The Trust's New President, a Washington Insider, Has Ambitious Plans

RICHARD MOE took over as the seventh president of the National Trust for Historic Preservation in January, succeeding J. Jackson Walter. A native of Minnesota, Mr. Moe served as a Senate aide and later chief of staff for Vice President Walter Mondale. From 1981 until his appointment he practiced law in Washington.

Moe says he became interested in preservation while doing research for a book about a Minnesota regiment in the Civil War. "I discovered to my horror how endangered many of the Civil War battlefields were, either by neglect or by the threat of development," he says. After Moe joined the board of the Civil War Trust, he was recruited for his new job.

Moe spoke with the Monitor in his Washington office last month. Excerpts from the interview follow:

What are your principal goals as president?

First, we have these properties around the country - 18 of them - and they're marvelous properties. I would like to strengthen that collection and add to it by making it more diverse, more representative of the whole American experience.... We're going to look at a black midwife's house in Jackson, Miss. We're looking at a warehouse in Chicago. I'd love to find a ranch in the West or a farm in the Midwest.

Second, in the public-policy area, I would like to try to use the trust to help shape federal, state, and local policies in a way to promote preservation. Too often today, our housing, urban, and transportation policies do not take preservation into account; rather, they have just the reverse effect.... We'd like to get the historic rehabilitation tax credit restored: That's our highest legislative priority.

Third, we're trying to assess what we can do more effectively to help state and local preservationists.... We can't do preservation from Washington; it has to be done locally. But we can help them through technical assistance and some financial support.

Preservation Week's theme this year is "Preservation and Livable Communities: Make the Connection." What is the connection?

I think communities and neighborhoods are richer for having older structures. There is nothing more sterile than to go into a totally new community and see nothing but steel and glass.... [Mixing in] older structures not only is aesthetically pleasing, but it gives us a sense of where we came from as a community and a nation. Sometimes people see preservation as kind of frivolous; it's not. It's important to the livability of our communities, and that's what this theme is all about. There's a craving in this country for a connection with the past, a sense of history.... There is more to a community than bricks and mortar; there is really an element of spirit.

Does preservation have any relation to environmentalism?

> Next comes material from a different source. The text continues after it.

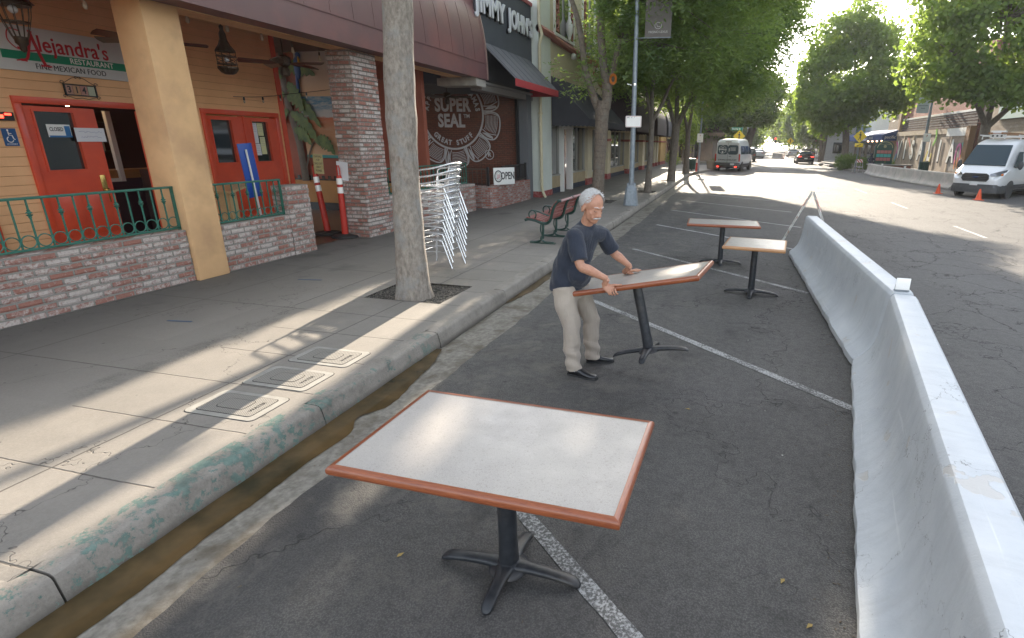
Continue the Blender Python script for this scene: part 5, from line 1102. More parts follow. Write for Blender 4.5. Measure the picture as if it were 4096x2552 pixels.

We are dealing with the built environment rather than the natural environment. But I have been much impressed by what the environmental movement has done in the last 20 to 30 years. Thirty years ago, nobody thought of themselves as environmentalists; now we all do. That's because an ethic has been inbred, particularly in children, who pick it up in school. I hope that through similar education means and public leadership, we can persuade the vast majority of Americans that they have a stake in preserving

their communities....

What do you say to those who give preservation low priority?

We're trying to make the case that preservation works economically as well as aesthetically. Through our Mainstreet Program, for instance, we try to help business people in small towns see that preservation can be a unifying theme, a building tool, so that they can get a business plan and a design plan and get back in competition with the Wal-Mart or mall that showed up outside of town. Preservation can help a community's economy, as well as make people feel better about their community.